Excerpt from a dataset
= = = = =
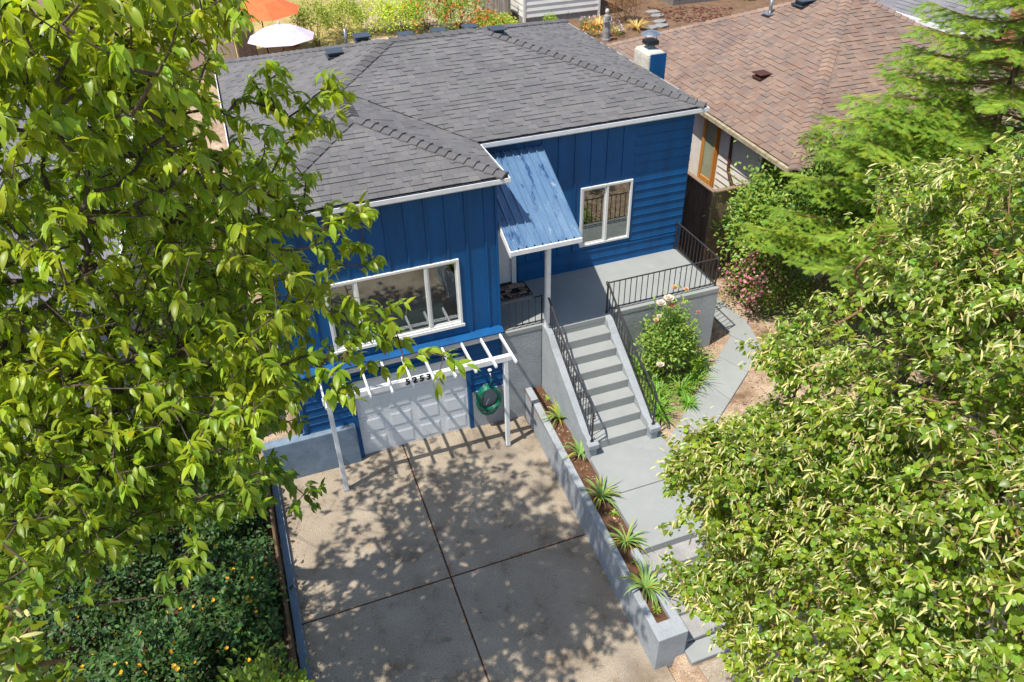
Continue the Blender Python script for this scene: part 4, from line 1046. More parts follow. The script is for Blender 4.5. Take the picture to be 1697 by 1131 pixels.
# ------------------------------------------------------------------ shrubs
def shrub(name, label, cat, base, rad, n, leaf, m, kind='small', lo=.6, hi=1.3, seed=0, spread=.75, flowers=None, yel=.1, group=None, shell=.55, stems=10, part='foliage', stuff=False, tmul=(1, 1, 1)):
    r = np.random.default_rng(seed+100); t = thing(name, label, cat, base, group); b = np.array(base, float); R = np.array(rad, float)
    nb = max(8, n//45); d = norm(r.normal(0, 1, (nb, 3))); d[:, 2] = np.abs(d[:, 2])*.95-.1; cc_ = b+[0, 0, R[2]*.42]+d*R*[1, 1, .6]*(shell+(1-shell)*r.random((nb, 1))**.5)*.95
    k = r.integers(0, nb, n); pos = cc_[k]+r.normal(0, 1, (n, 3))*np.minimum(R, 1.4)*.17*r.uniform(.5, 1.6, (nb, 1))[k]
    pos[:, 2] = np.maximum(pos[:, 2], b[2]+.03)
    out = norm(pos-(b+[0, 0, R[2]*.3])); L = norm(out+r.normal(0, .6, (n, 3))+[0, 0, -.2]); Nn = norm(out*.5+[0, 0, .9]+r.normal(0, .35, (n, 3)))
    V_, F_ = leaf_template(kind); v, f, tt = scatter(V_, F_, pos, L, Nn, leaf*r.uniform(.7, 1.2, n), tints(n, lo, hi, yel, r)*np.array(tmul))
    put(part, np_mesh(part, v, f, m, tt, smooth=True), t, kind='stuff')
    j = r.integers(0, nb, stems); A = np.repeat(b[None], stems, 0)+r.normal(0, .05, (stems, 3)); B = cc_[j]
    V, F = edge_tubes(A, B, np.full(stems, .014), np.full(stems, .005), 5); put('stem', np_mesh('stem', V, F, M['twig']), t)
    if flowers:
        col, nf, fs, pet = flowers; fp = cc_[r.integers(0, nb, nf)]+r.normal(0, 1, (nf, 3))*R*.15; o2 = norm(fp-(b+[0, 0, R[2]*.2])); fp = fp+o2*.13
        fp[:, 2] = np.maximum(fp[:, 2], b[2]+.1)
        kk = np.repeat(np.arange(nf), pet); h = norm(np.cross(o2[kk], r.normal(0, 1, (nf*pet, 3))))
        V_, F_ = leaf_template('petal'); cc2 = np.array(col); ti = cc2[r.integers(0, len(cc2), nf)][kk]*r.uniform(.85, 1.1, (nf*pet, 1))
        v, f, tt = scatter(V_, F_, fp[kk], norm(h+o2[kk]*.35), norm(o2[kk]-h*.2), np.full(nf*pet, fs)*r.uniform(.8, 1.1, nf*pet), ti)
        put('flowers', np_mesh('flowers', v, f, M['petal'], tt, smooth=True), t, kind='stuff')
    return t
def gz(x, y): return hz(x, y)
# leafy shrub with catkins between porch and fir
shrub('weeping_shrub', 'tall feathery light green shrub with hanging catkins beside the wooden fence', 'shrub', (8.75, 1.6, .9), (1.25, 1.1, 3.3), 9000, .12, M['shrubleaf'], seed=1, yel=.15, hi=1.6,
      flowers=([(.6, .6, .4), (.5, .55, .3)], 60, .05, 4))
shrub('elder_shrub', 'bushy mid green shrub rising in front of the brown roof', 'shrub', (9.5, .2, .9), (1.3, 1.2, 4.9), 10000, .11, M['shrubleaf'], seed=2, hi=1.5)
shrub('low_shrub', 'low dark green shrub at the foot of the fir tree', 'shrub', (8.9, -1.0, .85), (1.2, .9, 1.3), 3500, .06, M['shrubleaf'], seed=3, lo=.5, hi=1.1)
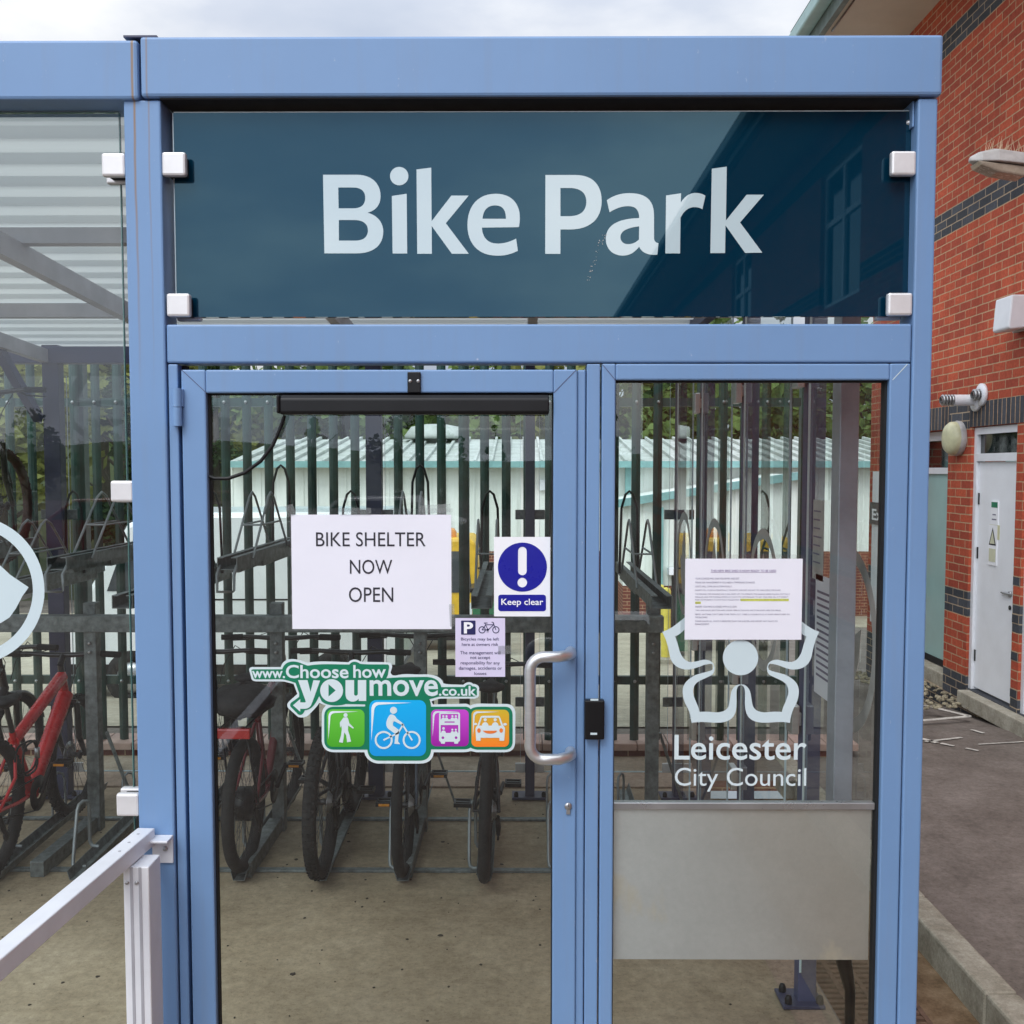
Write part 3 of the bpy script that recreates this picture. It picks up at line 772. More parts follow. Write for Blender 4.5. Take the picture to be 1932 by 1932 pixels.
= = = = =
Task>
Copy the data character for character, but drop all pictures from the copy.

Answer to the problem>
Continue the Blender Python script for this scene: part 4, from line 1046. More parts follow. The script is for Blender 4.5. Take the picture to be 1697 by 1131 pixels.
# ------------------------------------------------------------------ shrubs
def shrub(name, label, cat, base, rad, n, leaf, m, kind='small', lo=.6, hi=1.3, seed=0, spread=.75, flowers=None, yel=.1, group=None, shell=.55, stems=10, part='foliage', stuff=False, tmul=(1, 1, 1)):
    r = np.random.default_rng(seed+100); t = thing(name, label, cat, base, group); b = np.array(base, float); R = np.array(rad, float)
    nb = max(8, n//45); d = norm(r.normal(0, 1, (nb, 3))); d[:, 2] = np.abs(d[:, 2])*.95-.1; cc_ = b+[0, 0, R[2]*.42]+d*R*[1, 1, .6]*(shell+(1-shell)*r.random((nb, 1))**.5)*.95
    k = r.integers(0, nb, n); pos = cc_[k]+r.normal(0, 1, (n, 3))*np.minimum(R, 1.4)*.17*r.uniform(.5, 1.6, (nb, 1))[k]
    pos[:, 2] = np.maximum(pos[:, 2], b[2]+.03)
    out = norm(pos-(b+[0, 0, R[2]*.3])); L = norm(out+r.normal(0, .6, (n, 3))+[0, 0, -.2]); Nn = norm(out*.5+[0, 0, .9]+r.normal(0, .35, (n, 3)))
    V_, F_ = leaf_template(kind); v, f, tt = scatter(V_, F_, pos, L, Nn, leaf*r.uniform(.7, 1.2, n), tints(n, lo, hi, yel, r)*np.array(tmul))
    put(part, np_mesh(part, v, f, m, tt, smooth=True), t, kind='stuff')
    j = r.integers(0, nb, stems); A = np.repeat(b[None], stems, 0)+r.normal(0, .05, (stems, 3)); B = cc_[j]
    V, F = edge_tubes(A, B, np.full(stems, .014), np.full(stems, .005), 5); put('stem', np_mesh('stem', V, F, M['twig']), t)
    if flowers:
        col, nf, fs, pet = flowers; fp = cc_[r.integers(0, nb, nf)]+r.normal(0, 1, (nf, 3))*R*.15; o2 = norm(fp-(b+[0, 0, R[2]*.2])); fp = fp+o2*.13
        fp[:, 2] = np.maximum(fp[:, 2], b[2]+.1)
        kk = np.repeat(np.arange(nf), pet); h = norm(np.cross(o2[kk], r.normal(0, 1, (nf*pet, 3))))
        V_, F_ = leaf_template('petal'); cc2 = np.array(col); ti = cc2[r.integers(0, len(cc2), nf)][kk]*r.uniform(.85, 1.1, (nf*pet, 1))
        v, f, tt = scatter(V_, F_, fp[kk], norm(h+o2[kk]*.35), norm(o2[kk]-h*.2), np.full(nf*pet, fs)*r.uniform(.8, 1.1, nf*pet), ti)
        put('flowers', np_mesh('flowers', v, f, M['petal'], tt, smooth=True), t, kind='stuff')
    return t
def gz(x, y): return hz(x, y)
# leafy shrub with catkins between porch and fir
shrub('weeping_shrub', 'tall feathery light green shrub with hanging catkins beside the wooden fence', 'shrub', (8.75, 1.6, .9), (1.25, 1.1, 3.3), 9000, .12, M['shrubleaf'], seed=1, yel=.15, hi=1.6,
      flowers=([(.6, .6, .4), (.5, .55, .3)], 60, .05, 4))
shrub('elder_shrub', 'bushy mid green shrub rising in front of the brown roof', 'shrub', (9.5, .2, .9), (1.3, 1.2, 4.9), 10000, .11, M['shrubleaf'], seed=2, hi=1.5)
shrub('low_shrub', 'low dark green shrub at the foot of the fir tree', 'shrub', (8.9, -1.0, .85), (1.2, .9, 1.3), 3500, .06, M['shrubleaf'], seed=3, lo=.5, hi=1.1)
Write part 3 of the bpy script that recreates this picture. It picks up at line 772. More parts follow. Write for Blender 4.5. Take the picture to be 1932 by 1932 pixels.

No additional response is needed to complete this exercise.